(A run of records)
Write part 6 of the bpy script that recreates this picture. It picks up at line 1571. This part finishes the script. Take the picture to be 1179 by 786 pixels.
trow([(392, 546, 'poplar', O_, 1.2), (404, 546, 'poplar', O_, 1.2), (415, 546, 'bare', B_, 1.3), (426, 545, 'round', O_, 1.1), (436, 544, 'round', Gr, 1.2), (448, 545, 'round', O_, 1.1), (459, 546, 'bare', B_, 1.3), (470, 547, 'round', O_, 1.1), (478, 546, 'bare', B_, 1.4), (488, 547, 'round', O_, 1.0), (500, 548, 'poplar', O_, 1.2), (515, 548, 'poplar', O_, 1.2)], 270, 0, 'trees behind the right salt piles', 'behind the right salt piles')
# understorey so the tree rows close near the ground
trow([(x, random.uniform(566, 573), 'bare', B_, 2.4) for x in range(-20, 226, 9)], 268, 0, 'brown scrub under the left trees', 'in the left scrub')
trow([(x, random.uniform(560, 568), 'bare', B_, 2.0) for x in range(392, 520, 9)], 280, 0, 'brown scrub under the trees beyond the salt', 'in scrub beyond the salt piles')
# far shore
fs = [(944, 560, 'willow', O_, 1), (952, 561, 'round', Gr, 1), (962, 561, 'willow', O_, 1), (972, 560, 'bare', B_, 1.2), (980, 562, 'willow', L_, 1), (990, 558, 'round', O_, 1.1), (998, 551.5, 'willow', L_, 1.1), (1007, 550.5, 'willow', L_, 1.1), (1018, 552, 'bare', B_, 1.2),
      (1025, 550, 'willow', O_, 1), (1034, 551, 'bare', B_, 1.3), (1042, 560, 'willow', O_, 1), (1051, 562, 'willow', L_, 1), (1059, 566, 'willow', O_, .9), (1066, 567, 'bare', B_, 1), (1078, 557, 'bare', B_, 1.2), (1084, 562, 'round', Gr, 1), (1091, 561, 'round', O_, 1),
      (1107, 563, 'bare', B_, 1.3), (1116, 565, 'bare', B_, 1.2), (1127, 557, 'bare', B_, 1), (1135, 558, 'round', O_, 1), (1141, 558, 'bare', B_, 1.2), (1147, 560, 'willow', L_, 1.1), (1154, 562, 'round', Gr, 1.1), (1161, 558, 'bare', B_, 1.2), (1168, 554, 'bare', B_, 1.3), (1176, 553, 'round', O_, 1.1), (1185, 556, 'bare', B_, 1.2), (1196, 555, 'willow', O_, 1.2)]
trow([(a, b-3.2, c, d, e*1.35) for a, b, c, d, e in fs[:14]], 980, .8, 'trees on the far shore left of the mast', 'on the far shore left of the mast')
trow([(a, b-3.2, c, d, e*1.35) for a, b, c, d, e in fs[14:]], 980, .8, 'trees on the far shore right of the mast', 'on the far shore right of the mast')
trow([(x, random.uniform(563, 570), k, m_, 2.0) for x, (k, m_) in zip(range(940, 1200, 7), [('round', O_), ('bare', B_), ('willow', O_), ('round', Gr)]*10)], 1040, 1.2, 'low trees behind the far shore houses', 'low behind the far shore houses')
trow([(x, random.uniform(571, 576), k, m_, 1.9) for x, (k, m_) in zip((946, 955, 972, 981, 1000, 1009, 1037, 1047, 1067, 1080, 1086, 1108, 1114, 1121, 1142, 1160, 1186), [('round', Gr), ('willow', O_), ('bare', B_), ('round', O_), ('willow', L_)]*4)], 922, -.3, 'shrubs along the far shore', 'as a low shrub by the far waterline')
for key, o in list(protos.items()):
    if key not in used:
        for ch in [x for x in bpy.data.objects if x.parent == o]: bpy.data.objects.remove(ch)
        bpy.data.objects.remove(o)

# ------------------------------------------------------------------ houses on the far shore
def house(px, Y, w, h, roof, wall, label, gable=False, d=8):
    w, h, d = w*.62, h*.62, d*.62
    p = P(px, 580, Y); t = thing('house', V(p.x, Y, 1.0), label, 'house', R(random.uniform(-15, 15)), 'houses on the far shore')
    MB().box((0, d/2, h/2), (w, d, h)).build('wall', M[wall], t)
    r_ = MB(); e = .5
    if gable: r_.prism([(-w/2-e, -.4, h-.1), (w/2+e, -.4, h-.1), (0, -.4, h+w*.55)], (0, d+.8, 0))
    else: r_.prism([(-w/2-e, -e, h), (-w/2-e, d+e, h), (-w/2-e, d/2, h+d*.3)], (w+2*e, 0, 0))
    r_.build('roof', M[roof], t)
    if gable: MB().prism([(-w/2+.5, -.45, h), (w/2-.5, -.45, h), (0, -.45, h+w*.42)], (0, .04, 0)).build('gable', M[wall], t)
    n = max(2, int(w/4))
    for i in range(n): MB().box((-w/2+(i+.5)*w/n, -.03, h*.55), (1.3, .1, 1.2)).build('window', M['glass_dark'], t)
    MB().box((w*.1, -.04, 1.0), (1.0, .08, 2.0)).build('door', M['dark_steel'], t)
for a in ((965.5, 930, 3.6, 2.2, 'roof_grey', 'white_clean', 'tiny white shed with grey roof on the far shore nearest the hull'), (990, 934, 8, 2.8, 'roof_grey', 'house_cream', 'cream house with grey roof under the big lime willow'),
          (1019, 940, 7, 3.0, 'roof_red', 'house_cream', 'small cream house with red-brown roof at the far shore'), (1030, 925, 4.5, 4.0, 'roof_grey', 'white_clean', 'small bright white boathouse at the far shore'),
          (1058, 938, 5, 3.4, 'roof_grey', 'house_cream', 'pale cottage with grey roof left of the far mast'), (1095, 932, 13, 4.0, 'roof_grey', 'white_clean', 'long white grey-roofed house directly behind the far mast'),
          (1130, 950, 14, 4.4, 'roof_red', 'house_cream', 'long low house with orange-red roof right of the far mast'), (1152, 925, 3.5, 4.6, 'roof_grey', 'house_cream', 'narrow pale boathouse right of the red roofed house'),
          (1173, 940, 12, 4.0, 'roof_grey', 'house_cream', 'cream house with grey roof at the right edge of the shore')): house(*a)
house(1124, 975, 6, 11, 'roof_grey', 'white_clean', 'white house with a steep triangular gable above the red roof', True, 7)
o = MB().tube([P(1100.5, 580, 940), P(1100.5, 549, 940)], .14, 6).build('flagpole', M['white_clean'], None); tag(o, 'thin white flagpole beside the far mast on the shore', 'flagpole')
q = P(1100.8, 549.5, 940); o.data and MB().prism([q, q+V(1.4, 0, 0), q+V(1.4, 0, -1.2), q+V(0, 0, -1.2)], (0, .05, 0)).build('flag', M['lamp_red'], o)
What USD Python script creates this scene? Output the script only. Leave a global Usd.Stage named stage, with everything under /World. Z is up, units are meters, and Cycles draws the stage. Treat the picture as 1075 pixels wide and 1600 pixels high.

**Direction:** From the records above, pick out and copy each line holding the word "this".

**Written solution:**
Write part 6 of the bpy script that recreates this picture. It picks up at line 1571. This part finishes the script. Take the picture to be 1179 by 786 pixels.
What USD Python script creates this scene? Output the script only. Leave a global Usd.Stage named stage, with everything under /World. Z is up, units are meters, and Cycles draws the stage. Treat the picture as 1075 pixels wide and 1600 pixels high.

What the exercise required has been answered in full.